Fiel à noção de thriller, Berger mantém a tensão até o fim sem que o espectador possa adivinhar qual será o vencedor. E, sobretudo, qual será o fator decisivo para a vitória. As surpresas dos lances finais por certo serão do agrado de alguns e parecerão inverossímeis - e talvez escandalosas - a outros.
Na verdade, esses desenvolvimentos confrontarão os espectadores com suas próprias ideias a respeito de racismo, machismo, misoginia, homofobia, imigração, etc. Ou seja, os tais temas contemporâneos que, quase de forma literal, invadem o Vaticano ao longo de uma eleição papal tornada explosiva.
No todo, Conclave é muito bem dirigido. Em estilo clássico, Berger encena com rigor a ritualística em seus detalhes - a quebra do anel do papa morto, a cerimônia das votações sucessivas, as mensagens ao povo pela fumaça negra (papa não escolhido) e a fumaça branca (novo papa eleito). As vestes, o ambiente finamente reconstituído e, em especial, um elenco de ponta (Stanley Tucci, Sergio Castellitto, Isabella Rossellini), no qual sobressai sem dúvida Ralph Fiennes, o atormentado cardeal Lawrence que conduz a votação e é, ele próprio, um dos candidatos mais fortes.
A excelência cinematográfica de Conclave tende a se traduzir em prêmios. É o principal concorrente ao Bafta, o “Oscar britânico”, com o maior número de indicações - 12 - e presente nas principais categorias.

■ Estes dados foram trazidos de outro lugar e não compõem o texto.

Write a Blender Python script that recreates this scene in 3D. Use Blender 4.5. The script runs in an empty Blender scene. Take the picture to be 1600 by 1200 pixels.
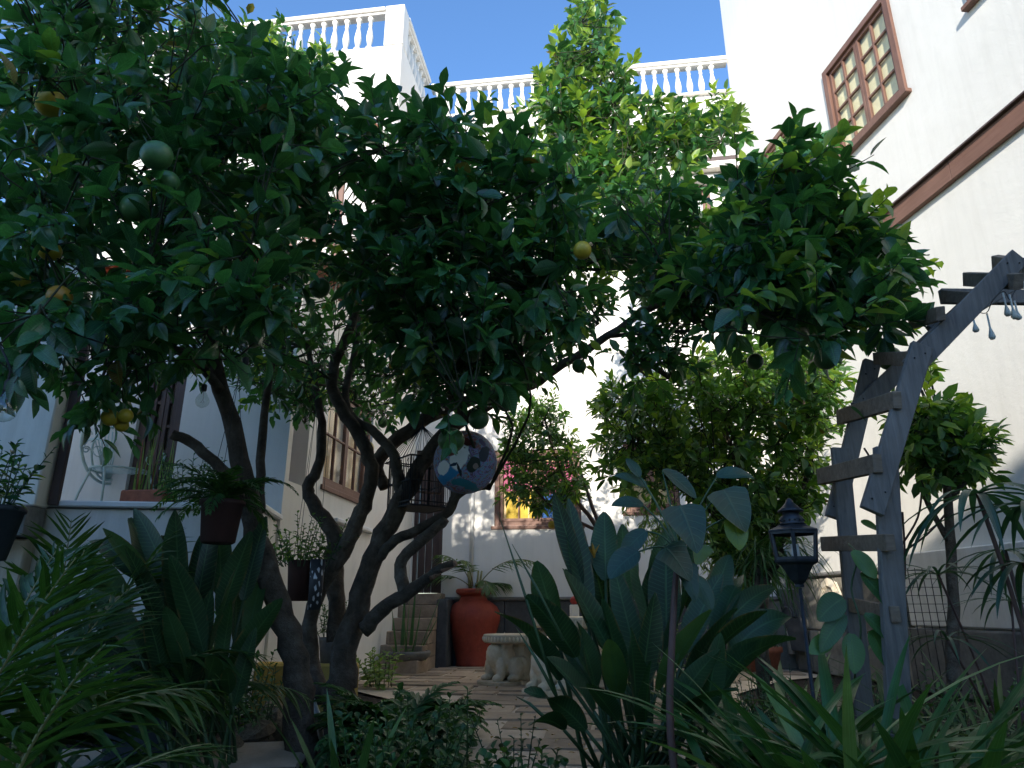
import bpy, math, random
import numpy as np
from mathutils import Vector, Matrix, Quaternion
random.seed(7); rng = np.random.default_rng(11)
sc = bpy.context.scene
# ------------------------------------------------------------------ camera
CAMH = 0.8; PITCH = math.radians(17.9); YAW = math.radians(7.3); FPX = 1082.0
cd = bpy.data.cameras.new('camera'); cam = bpy.data.objects.new('camera', cd); sc.collection.objects.link(cam)
cd.sensor_width = 36; cd.lens = 36*FPX/1600; cd.clip_end = 500; cd.clip_start = 0.05
cam.location = (0, 0, CAMH); cam.rotation_euler = (math.pi/2+PITCH, 0, -YAW); sc.camera = cam
# ------------------------------------------------------------------ world and sun
SUN_EL = math.radians(22.0); SUN_AZ = math.radians(203.0)
w = bpy.data.worlds.new('World'); sc.world = w; w.use_nodes = True
nt = w.node_tree; bg = nt.nodes['Background']; sky = nt.nodes.new('ShaderNodeTexSky')
sky.sky_type = 'NISHITA'; sky.sun_disc = False; sky.sun_elevation = SUN_EL; sky.sun_rotation = SUN_AZ
sky.air_density = 1.2; sky.dust_density = 0.1; sky.ozone_density = 6.8
nt.links.new(sky.outputs[0], bg.inputs[0]); bg.inputs[1].default_value = 0.15
sl = bpy.data.lights.new('sun', 'SUN'); sun = bpy.data.objects.new('sun', sl); sc.collection.objects.link(sun)
sl.energy = 3.5; sl.angle = math.radians(0.5); sl.color = (1.0, 0.93, 0.83)
sdir = Vector((math.sin(SUN_AZ)*math.cos(SUN_EL), math.cos(SUN_AZ)*math.cos(SUN_EL), math.sin(SUN_EL)))
sun.rotation_euler = sdir.to_track_quat('Z', 'Y').to_euler()
sc.view_settings.view_transform = 'Standard'; sc.view_settings.look = 'None'
sc.view_settings.exposure = 1.15; sc.view_settings.gamma = 1.0
sc.cycles.max_bounces = 8; sc.cycles.transparent_max_bounces = 12

# ------------------------------------------------------------------ placing helpers
_R = Vector((math.cos(YAW), -math.sin(YAW), 0)); _F = Vector((math.sin(YAW), math.cos(YAW), 0)); C0 = Vector((0, 0, CAMH))
def ray(px, py):
    u = (px-800)/FPX; v = (600-py)/FPX
    return _R*u + _F*(math.cos(PITCH)-v*math.sin(PITCH)) + Vector((0, 0, math.sin(PITCH)+v*math.cos(PITCH)))
def at(px, py, d):
    r = ray(px, py); return C0 + r*(d/(r.dot(_F)))
def onz(px, py, z=0.0):
    r = ray(px, py); return C0 + r*((z-CAMH)/r.z)
def hit(px, py, p, n):
    r = ray(px, py); return C0 + r*((Vector(p)-C0).dot(n)/r.dot(n))
def pxm(px, d): return px*d/1120.0      # rough size of px pixels at distance d

# ------------------------------------------------------------------ object helpers
def tag(o, label=None, cat=None, group=None, kind=None):
    if label: o['label'] = label
    if cat: o['category'] = cat
    if group: o['group'] = group
    if kind: o['kind'] = kind
    return o
def origin(o):
    v = Vector((0, 0, 0))
    while o is not None: v = v + o.location; o = o.parent
    return v
def thing(name, label, cat, loc=(0, 0, 0), group=None, rotz=0):
    o = bpy.data.objects.new(name, None); sc.collection.objects.link(o); o.location = loc; o.rotation_euler.z = rotz
    o.empty_display_size = 0.1
    return tag(o, label, cat, group)
def link(name, mesh, parent=None, M=None, kind=None, label=None):
    o = bpy.data.objects.new(name, mesh); sc.collection.objects.link(o)
    if parent is not None: o.parent = parent
    if M is not None:
        if parent is not None: M = Matrix.Translation(-origin(parent)) @ M
        o.matrix_local = M
    if kind: o['kind'] = kind
    if label: o['label'] = label
    return o

class MB:
    def __init__(s): s.v = []; s.f = []; s.uv = []; s.c = []
    def add(s, vs, fs):
        n = len(s.v); s.v += [tuple(a) for a in vs]; s.f += [tuple(i+n for i in f) for f in fs]
    def box(s, c, size, M=None, jit=0, cham=0):
        x, y, z = size[0]/2, size[1]/2, size[2]/2
        if cham:
            vs = []
            for sx in (-1, 1):
                for sy in (-1, 1):
                    for sz in (-1, 1):
                        vs.append((sx*(x-cham), sy*(y-cham), sz*z)); vs.append((sx*(x-cham), sy*y, sz*(z-cham))); vs.append((sx*x, sy*(y-cham), sz*(z-cham)))
            idx = lambda a, b, c_, k: ((a*2+b)*2+c_)*3+k
            fs = []
            for c_ in (0, 1): fs.append([idx(0,0,c_,0), idx(1,0,c_,0), idx(1,1,c_,0), idx(0,1,c_,0)])
            for b in (0, 1): fs.append([idx(0,b,0,1), idx(1,b,0,1), idx(1,b,1,1), idx(0,b,1,1)])
            for a in (0, 1): fs.append([idx(a,0,0,2), idx(a,1,0,2), idx(a,1,1,2), idx(a,0,1,2)])
            for a in (0, 1):
                for b in (0, 1):
                    for c_ in (0, 1): fs.append([idx(a,b,c_,0), idx(a,b,c_,1), idx(a,b,c_,2)])
            for b in (0, 1):
                for c_ in (0, 1): fs.append([idx(0,b,c_,0), idx(1,b,c_,0), idx(1,b,c_,1), idx(0,b,c_,1)])
            for a in (0, 1):
                for c_ in (0, 1): fs.append([idx(a,0,c_,0), idx(a,1,c_,0), idx(a,1,c_,2), idx(a,0,c_,2)])
            for a in (0, 1):
                for b in (0, 1): fs.append([idx(a,b,0,1), idx(a,b,1,1), idx(a,b,1,2), idx(a,b,0,2)])
        else:
            vs = [(-x,-y,-z),(x,-y,-z),(x,y,-z),(-x,y,-z),(-x,-y,z),(x,-y,z),(x,y,z),(-x,y,z)]
            fs = [(0,3,2,1),(4,5,6,7),(0,1,5,4),(1,2,6,5),(2,3,7,6),(3,0,4,7)]
        out = []
        for v in vs:
            p = Vector(v)
            if jit: p = p + Vector((random.uniform(-jit, jit), random.uniform(-jit, jit), random.uniform(-jit, jit)))
            if M is not None: p = M @ p
            out.append(p + Vector(c))
        s.add(out, fs); return s
    def beam(s, a, b, w, h, up=(0, 0, 1), cham=0, jit=0):
        a = Vector(a); b = Vector(b); d = b-a; L = d.length; y = d.normalized(); u = Vector(up)
        x = y.cross(u)
        if x.length < 1e-4: x = y.cross(Vector((1, 0, 0)))
        x.normalize(); z = x.cross(y)
        M = Matrix((x, y, z)).transposed()
        return s.box((a+b)/2, (w, L, h), M, jit, cham)
    def tube(s, pts, rad, n=8, cap=True, rough=0.0):
        pts = [Vector(p) for p in pts]; m = len(pts)
        if not hasattr(rad, '__len__'): rad = [rad]*m
        t0 = (pts[1]-pts[0]).normalized(); x = t0.orthogonal().normalized(); base = len(s.v)
        for i in range(m):
            t = (pts[min(i+1, m-1)]-pts[max(i-1, 0)]).normalized()
            x = (x - t*x.dot(t)).normalized(); y = t.cross(x)
            for k in range(n):
                a = 2*math.pi*k/n; r = rad[i]*(1+random.uniform(-rough, rough))
                s.v.append(tuple(pts[i]+x*(math.cos(a)*r)+y*(math.sin(a)*r)))
        for i in range(m-1):
            for k in range(n):
                k2 = (k+1) % n
                s.f.append((base+i*n+k, base+i*n+k2, base+(i+1)*n+k2, base+(i+1)*n+k))
        if cap:
            s.f.append(tuple(base+k for k in reversed(range(n)))); s.f.append(tuple(base+(m-1)*n+k for k in range(n)))
        return s
    def lathe(s, prof, c=(0, 0, 0), n=24, wob=0.0, ax=None):
        base = len(s.v); c = Vector(c); m = len(prof)
        for r, z in prof:
            for k in range(n):
                a = 2*math.pi*k/n; rr = r*(1+random.uniform(-wob, wob))
                s.v.append(tuple(c+Vector((math.cos(a)*rr, math.sin(a)*rr, z))))
        for i in range(m-1):
            for k in range(n):
                k2 = (k+1) % n; s.f.append((base+i*n+k, base+i*n+k2, base+(i+1)*n+k2, base+(i+1)*n+k))
        s.f.append(tuple(base+k for k in reversed(range(n)))); s.f.append(tuple(base+(m-1)*n+k for k in range(n)))
        return s
    def ball(s, c, r, M=None, nu=12, nv=8, noise=0):
        c = Vector(c); r = Vector(r) if hasattr(r, '__len__') else Vector((r, r, r)); base = len(s.v)
        def put(p):
            p = Vector((p[0]*r.x, p[1]*r.y, p[2]*r.z))*(1+random.uniform(-noise, noise))
            if M is not None: p = M @ p
            s.v.append(tuple(p+c))
        put((0, 0, -1))
        for i in range(1, nv):
            th = math.pi*i/nv
            for k in range(nu):
                a = 2*math.pi*k/nu; put((math.sin(th)*math.cos(a), math.sin(th)*math.sin(a), -math.cos(th)))
        put((0, 0, 1)); last = len(s.v)-1
        for k in range(nu):
            k2 = (k+1) % nu; s.f.append((base, base+1+k2, base+1+k)); s.f.append((last, last-nu+k, last-nu+k2))
            for i in range(nv-2): s.f.append((base+1+i*nu+k, base+1+i*nu+k2, base+1+(i+1)*nu+k2, base+1+(i+1)*nu+k))
        return s
    def mesh(s, name, mat, smooth=False):
        me = bpy.data.meshes.new(name); me.from_pydata(s.v, [], s.f)
        if mat: me.materials.append(mat)
        if smooth: me.polygons.foreach_set('use_smooth', [True]*len(me.polygons))
        if s.uv and len(s.uv) == len(s.v):
            uvl = me.uv_layers.new(name='UVMap'); li = np.empty(len(me.loops), dtype=np.int32); me.loops.foreach_get('vertex_index', li)
            uvl.data.foreach_set('uv', np.array(s.uv, dtype=np.float32)[li].ravel())
        me.update(); return me
    def obj(s, name, mat, parent=None, smooth=False, kind=None, label=None, local=False):
        """vertices are in world coordinates unless local; parented objects keep location 0"""
        if parent is not None and not local:
            o = origin(parent); s.v = [(a-o.x, b-o.y, c-o.z) for a, b, c in s.v]
        return link(name, s.mesh(name, mat, smooth), parent, None, kind, label)

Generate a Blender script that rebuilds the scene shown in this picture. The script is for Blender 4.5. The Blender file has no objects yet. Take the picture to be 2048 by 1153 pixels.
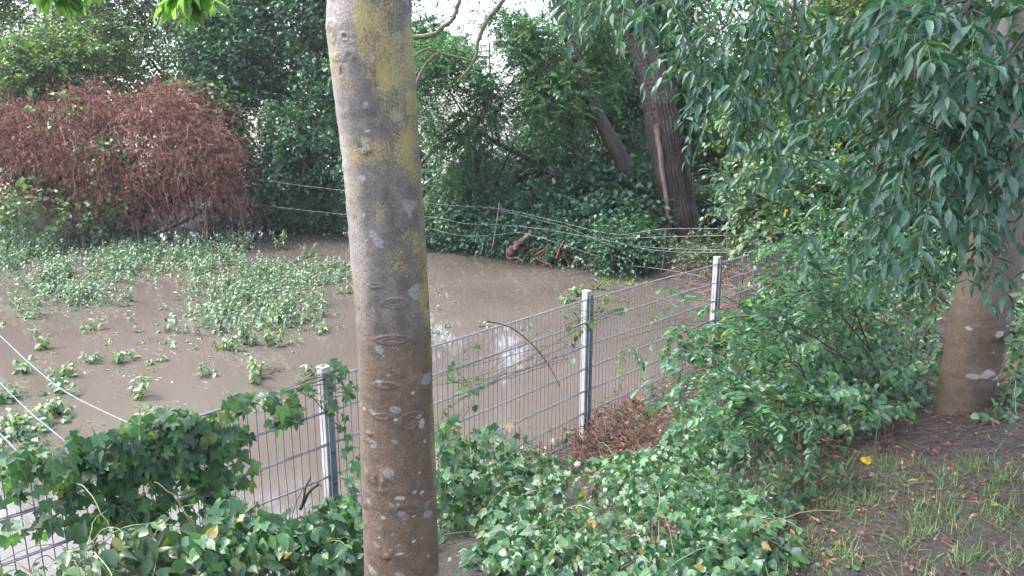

O reparo possível se concentra no terço final, quando o desejo de enviar uma mensagem progressista aos contemporâneos força a trama a uma série de reviravoltas um tanto forçadas. O desfecho, em especial, pode ser visto por parte do público como ápice desse artificialismo. Ou como revolucionário por outra parte. Você decide.